Let’s be clear though that God’s kind of power is different from the world’s power.  The world’s power is for making people behave under threats.  The world’s power is for benefitting some and not others.  The world says if you have money or possessions you have power.  The world lies about power.  But God’s power exposes those lies, because it is for everyone.  It is accessible.  It is free.  It can’t be hoarded.  It must be shared.  God’s power is that of life and love.  We are not truly empowered if someone among us is disempowered, because our power is in the health and life of the whole community and not just of people but of creation.

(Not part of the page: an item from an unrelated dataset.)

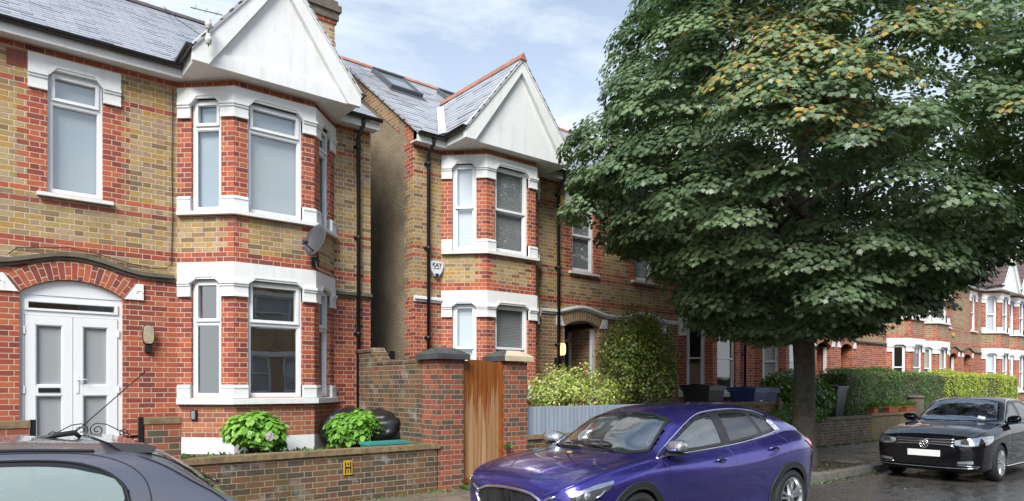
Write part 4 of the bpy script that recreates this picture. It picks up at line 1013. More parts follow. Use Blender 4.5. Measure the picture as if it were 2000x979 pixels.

I am full of hope this Pentecost because I hear that wind blowing and I see that fire burning.  It’s giving me goosebumps!  There is such power among you and loose in the world.  Yes, the news if full of terrible atrocities and you share your struggles and pains.  They are all very real.  But they don’t have the last word.  God is in the midst of transforming us, re-creating us, sharing power with us, building that vision, birthing that vision of new life and abundant love and radical relationship.  With every push its getting closer.  There are a lot of unknowns, but we trust the powerful one, we have hope, we use our power to empower others.  We try to get out of the way.  God’s Kingdom will be born in our midst.  Alleluia, amen.